Bei der Suche nach einer Antwort auf die selbst gestellte Frage „Was macht den Menschen aus?“ passiert nicht viel in diesem handlungsarmen Roman – und doch zugleich eine Menge. Denn der Identitätssucher Peter folgt seinen mäandernden Gedanken, notiert oder verwirft sie wieder im „Zwiegespräch“ mit sich selbst. Nicht umsonst durchzieht die letzte Strophe von Ferdinand Hardekopfs raffiniertem, gleichnamigem Gedicht leitmotivisch den Text.

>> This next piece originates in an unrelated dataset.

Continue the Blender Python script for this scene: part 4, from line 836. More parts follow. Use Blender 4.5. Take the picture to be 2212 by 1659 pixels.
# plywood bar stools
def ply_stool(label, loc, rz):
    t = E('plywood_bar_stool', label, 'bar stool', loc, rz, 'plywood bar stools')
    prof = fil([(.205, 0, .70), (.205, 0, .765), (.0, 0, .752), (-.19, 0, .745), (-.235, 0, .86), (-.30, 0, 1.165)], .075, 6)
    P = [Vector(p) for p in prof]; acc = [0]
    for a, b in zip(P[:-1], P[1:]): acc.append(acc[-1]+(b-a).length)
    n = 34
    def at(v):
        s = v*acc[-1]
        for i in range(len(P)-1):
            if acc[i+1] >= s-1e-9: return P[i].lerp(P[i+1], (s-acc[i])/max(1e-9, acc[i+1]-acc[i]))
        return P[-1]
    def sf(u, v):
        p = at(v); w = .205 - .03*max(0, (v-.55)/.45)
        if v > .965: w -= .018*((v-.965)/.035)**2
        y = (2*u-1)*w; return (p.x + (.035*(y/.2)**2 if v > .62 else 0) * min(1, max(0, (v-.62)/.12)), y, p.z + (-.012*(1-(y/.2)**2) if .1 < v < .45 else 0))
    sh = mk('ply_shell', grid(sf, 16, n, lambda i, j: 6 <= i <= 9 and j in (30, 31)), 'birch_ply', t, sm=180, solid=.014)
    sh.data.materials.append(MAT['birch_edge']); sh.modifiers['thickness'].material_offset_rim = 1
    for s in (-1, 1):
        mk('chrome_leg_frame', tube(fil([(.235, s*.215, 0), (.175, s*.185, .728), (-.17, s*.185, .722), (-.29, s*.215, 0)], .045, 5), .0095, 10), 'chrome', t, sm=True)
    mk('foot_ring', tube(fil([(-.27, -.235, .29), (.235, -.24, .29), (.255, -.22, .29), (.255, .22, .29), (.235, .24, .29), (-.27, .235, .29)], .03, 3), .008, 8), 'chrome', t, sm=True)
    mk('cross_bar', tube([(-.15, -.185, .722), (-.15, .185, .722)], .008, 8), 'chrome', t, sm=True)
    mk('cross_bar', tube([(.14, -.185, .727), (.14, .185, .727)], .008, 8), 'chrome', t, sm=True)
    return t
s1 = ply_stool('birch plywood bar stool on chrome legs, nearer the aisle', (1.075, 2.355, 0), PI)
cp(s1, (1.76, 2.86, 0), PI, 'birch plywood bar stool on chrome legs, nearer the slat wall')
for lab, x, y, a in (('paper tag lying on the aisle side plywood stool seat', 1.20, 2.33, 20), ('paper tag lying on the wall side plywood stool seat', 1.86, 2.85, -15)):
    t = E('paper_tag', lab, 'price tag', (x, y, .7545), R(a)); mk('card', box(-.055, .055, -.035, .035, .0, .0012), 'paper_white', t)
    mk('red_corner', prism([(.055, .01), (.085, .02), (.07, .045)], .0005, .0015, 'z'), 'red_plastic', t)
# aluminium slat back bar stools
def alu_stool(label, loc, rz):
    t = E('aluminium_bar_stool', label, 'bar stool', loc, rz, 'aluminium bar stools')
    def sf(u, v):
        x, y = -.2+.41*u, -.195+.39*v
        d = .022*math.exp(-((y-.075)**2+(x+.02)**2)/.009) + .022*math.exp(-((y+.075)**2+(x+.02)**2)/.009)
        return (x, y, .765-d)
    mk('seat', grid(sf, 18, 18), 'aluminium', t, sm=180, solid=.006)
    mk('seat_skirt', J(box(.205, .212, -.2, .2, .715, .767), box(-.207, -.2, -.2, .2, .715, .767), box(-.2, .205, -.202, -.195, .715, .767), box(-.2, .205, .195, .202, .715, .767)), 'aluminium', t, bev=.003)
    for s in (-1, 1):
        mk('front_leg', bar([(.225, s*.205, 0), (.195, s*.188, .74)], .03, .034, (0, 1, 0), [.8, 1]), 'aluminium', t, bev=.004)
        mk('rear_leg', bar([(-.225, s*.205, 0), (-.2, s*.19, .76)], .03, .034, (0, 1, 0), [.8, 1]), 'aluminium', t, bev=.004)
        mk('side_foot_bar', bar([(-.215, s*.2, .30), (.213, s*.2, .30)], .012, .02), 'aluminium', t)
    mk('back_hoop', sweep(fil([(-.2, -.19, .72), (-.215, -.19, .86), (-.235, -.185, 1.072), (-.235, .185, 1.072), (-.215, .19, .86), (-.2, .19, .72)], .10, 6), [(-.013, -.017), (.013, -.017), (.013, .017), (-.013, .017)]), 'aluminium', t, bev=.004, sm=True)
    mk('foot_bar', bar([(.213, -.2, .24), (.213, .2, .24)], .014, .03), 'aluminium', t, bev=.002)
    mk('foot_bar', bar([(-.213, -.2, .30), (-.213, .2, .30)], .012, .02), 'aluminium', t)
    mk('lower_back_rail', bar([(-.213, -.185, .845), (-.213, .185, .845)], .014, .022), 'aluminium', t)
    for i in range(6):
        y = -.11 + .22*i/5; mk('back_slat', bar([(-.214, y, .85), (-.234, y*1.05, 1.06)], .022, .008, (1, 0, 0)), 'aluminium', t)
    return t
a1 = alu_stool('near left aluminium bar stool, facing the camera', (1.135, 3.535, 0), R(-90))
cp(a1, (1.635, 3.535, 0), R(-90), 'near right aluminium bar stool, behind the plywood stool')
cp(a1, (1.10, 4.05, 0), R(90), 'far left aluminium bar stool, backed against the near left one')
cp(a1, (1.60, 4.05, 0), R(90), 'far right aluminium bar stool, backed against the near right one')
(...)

Zwischen Fernseh-Couch, Thermalbad- und Kneipen-Besuch, dem Gang zum Briefkasten oder in die Mucki-Bude, dem Treffen mit der Stieftochter Anja, dem freitäglichen Mittagessensritual mit dem Enkel (oder vielleicht doch gar Sohn?) Robert und den Gedanken-Mitteilungen seines verstorbenen Onkels Felix notiert der Erzähler, der seinen Held entweder Meander oder Peter nennt, doppelbödige Erkenntnisse wie: „was du dir vormachst, machst du dir nach“ oder „Wir sehen uns zeitlebens spiegelverkehrt“. Mäandernde Identitäten wie die des vermeintlichen italienischen Frisörs Stefano, der wieder zum Türken Ismet wird, oder die der transsexuellen Freundin des Hausgenossen und nicht zuletzt der Besuch der Foto-Kunst-Ausstellung mit dem sprechenden Titel „Identity reloaded“ treiben das Gedankenspiel Meanders voran, noch befeuert durch den Einzug einer neuen Nachbarin.
Bundi hat einen ebenso leicht lesbaren wie klug komponierten Roman geschrieben. Die zahlreichen expliziten und impliziten intertextuellen Verweise muss der Leser dabei nicht notwendigerweise „entschlüsseln“, um Vergnügen an diesem intellektuell hintergründigen Text zu finden, der eine ebenso überraschende wie spielerisch-ironische Antwort auf die Frage gibt, was den Menschen ausmacht. Und unabhängig davon sei es Bundi gedankt, dass auch er an den glücklicherweise gerade jüngst erst wieder entdeckten Expressionisten Ferdinand Hardekopf erinnert.